Ford, Brockagh, Co. Wicklow
Co. Wicklow |
Bridges & Crossings
The crossing point at Brockagh sits quietly on the Glendasan river in County Wicklow, but the ground beneath any modern bridge here carries a surprisingly long memory.
Medieval annals record that a bridge stood at this spot until 1177, when a catastrophic flood swept it away entirely. That single detail places this otherwise unremarkable ford within the documentary record of medieval Ireland, where such events were considered significant enough to set down alongside battles and the deaths of kings.
The lost bridge served the monastic settlement at Glendalough, one of the great early Christian sites of Ireland, and its position opposite the main entrance to what the sources call the monastic 'city' suggests it was a functional and perhaps ceremonial threshold. The flood of 1177 was apparently severe enough to register across multiple sources, and the crossing was not replaced for centuries. A new bridge was eventually built shortly before 1873, possibly on or very near the line of the medieval one, restoring a connection that had been broken for the better part of seven hundred years.

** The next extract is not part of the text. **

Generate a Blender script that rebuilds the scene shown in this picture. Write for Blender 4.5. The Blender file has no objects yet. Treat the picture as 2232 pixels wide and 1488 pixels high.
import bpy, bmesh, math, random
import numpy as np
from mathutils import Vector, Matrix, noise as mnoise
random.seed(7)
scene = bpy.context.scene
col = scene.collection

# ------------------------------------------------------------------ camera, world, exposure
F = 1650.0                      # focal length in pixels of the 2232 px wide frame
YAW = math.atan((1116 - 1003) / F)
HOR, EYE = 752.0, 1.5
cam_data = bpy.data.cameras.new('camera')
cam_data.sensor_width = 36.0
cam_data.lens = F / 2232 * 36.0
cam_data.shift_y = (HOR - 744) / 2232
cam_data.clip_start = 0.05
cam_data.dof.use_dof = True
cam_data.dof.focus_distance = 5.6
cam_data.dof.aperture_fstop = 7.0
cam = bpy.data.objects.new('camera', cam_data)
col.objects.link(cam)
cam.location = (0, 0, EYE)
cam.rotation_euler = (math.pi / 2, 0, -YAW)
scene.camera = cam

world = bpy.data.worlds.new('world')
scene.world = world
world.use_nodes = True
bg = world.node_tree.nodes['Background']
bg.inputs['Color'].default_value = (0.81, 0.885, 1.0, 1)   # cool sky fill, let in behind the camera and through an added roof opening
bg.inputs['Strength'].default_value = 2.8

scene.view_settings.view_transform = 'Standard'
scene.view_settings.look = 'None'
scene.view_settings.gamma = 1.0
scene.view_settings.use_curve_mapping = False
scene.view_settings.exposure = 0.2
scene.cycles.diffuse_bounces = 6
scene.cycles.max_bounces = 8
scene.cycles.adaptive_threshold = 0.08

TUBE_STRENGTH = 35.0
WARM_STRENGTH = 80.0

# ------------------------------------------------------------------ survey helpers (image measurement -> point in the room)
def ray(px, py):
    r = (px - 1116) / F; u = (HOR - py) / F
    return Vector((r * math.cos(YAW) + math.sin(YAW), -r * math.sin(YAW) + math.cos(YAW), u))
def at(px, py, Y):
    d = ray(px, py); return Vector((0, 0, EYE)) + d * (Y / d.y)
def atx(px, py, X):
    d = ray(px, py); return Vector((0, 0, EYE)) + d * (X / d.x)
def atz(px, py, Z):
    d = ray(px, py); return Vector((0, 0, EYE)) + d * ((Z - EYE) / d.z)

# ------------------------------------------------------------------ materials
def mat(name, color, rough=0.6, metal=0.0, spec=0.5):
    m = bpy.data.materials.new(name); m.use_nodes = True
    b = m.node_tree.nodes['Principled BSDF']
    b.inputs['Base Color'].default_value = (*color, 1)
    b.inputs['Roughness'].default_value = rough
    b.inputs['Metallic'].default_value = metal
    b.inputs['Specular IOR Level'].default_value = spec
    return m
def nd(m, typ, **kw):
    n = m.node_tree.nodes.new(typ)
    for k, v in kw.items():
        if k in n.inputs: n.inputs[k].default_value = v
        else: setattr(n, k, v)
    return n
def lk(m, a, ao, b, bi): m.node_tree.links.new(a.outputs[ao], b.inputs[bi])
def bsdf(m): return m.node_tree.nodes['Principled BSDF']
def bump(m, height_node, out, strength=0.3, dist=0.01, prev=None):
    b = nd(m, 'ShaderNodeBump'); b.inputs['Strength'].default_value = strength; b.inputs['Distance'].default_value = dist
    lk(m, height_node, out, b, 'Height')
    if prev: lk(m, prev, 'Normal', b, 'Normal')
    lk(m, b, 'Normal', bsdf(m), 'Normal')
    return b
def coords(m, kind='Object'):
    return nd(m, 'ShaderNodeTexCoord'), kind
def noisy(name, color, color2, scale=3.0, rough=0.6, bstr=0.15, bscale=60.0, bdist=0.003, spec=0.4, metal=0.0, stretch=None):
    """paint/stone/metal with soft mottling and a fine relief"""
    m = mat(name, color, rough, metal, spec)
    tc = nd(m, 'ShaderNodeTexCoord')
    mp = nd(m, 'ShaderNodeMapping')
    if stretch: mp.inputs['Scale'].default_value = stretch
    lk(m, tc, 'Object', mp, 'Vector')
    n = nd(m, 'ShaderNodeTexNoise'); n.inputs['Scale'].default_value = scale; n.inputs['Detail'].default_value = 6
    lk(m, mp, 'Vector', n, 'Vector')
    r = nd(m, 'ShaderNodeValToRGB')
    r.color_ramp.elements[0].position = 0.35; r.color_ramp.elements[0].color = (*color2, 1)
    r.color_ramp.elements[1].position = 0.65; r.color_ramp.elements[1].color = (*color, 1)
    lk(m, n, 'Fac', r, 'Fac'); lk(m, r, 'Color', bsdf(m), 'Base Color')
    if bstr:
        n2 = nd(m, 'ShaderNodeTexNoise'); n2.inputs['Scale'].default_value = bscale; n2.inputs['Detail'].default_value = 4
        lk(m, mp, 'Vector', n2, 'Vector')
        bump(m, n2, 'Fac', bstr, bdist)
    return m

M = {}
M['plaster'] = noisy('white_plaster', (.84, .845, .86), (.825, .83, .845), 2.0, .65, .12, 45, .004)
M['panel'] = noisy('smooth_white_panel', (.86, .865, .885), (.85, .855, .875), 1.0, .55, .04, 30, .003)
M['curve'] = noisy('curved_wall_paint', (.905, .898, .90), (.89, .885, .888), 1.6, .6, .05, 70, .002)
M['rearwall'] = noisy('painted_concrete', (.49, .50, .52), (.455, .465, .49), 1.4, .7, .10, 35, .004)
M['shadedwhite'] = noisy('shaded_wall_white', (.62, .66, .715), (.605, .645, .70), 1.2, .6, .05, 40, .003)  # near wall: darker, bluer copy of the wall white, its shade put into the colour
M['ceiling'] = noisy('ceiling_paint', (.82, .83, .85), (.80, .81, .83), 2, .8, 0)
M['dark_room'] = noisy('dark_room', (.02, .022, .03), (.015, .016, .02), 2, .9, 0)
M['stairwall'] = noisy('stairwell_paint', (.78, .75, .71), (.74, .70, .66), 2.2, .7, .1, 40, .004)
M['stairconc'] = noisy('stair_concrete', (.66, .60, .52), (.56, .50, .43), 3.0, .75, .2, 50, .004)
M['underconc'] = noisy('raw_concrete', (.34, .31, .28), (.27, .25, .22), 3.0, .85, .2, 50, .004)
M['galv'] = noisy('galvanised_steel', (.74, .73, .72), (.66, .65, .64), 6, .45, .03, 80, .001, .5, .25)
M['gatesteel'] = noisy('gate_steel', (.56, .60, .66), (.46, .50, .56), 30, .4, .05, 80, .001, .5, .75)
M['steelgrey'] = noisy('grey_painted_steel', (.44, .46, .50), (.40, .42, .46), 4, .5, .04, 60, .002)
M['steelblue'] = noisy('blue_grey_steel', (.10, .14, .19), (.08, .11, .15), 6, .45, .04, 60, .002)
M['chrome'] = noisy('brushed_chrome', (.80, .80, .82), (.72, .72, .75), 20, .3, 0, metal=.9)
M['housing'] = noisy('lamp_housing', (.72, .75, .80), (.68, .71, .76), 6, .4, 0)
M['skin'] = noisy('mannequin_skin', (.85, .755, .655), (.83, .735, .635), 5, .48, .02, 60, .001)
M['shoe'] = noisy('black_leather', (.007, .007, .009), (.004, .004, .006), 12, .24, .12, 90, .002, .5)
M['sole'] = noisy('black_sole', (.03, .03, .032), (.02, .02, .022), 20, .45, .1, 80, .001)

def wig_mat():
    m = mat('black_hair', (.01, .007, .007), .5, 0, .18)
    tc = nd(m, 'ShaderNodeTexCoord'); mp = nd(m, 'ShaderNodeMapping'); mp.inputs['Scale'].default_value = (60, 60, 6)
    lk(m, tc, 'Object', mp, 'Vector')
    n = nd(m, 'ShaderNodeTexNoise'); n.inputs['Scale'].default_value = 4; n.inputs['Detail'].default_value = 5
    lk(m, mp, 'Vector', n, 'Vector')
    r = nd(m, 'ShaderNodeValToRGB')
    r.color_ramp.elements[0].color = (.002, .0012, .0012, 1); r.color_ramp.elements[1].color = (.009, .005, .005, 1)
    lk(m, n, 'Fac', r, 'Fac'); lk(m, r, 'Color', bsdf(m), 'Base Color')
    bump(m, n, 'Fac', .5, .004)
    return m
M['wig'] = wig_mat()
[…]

The site itself is unassuming. There is no monument here, no interpretive panel marking the gap between the twelfth century and the nineteenth. The interest lies entirely in the knowledge that the river running below once carried away a structure that linked pilgrims and monks to the heart of one of Ireland's most significant early medieval foundations, and that the crossing was simply absent, unreplaced, for so long before someone finally thought to build again.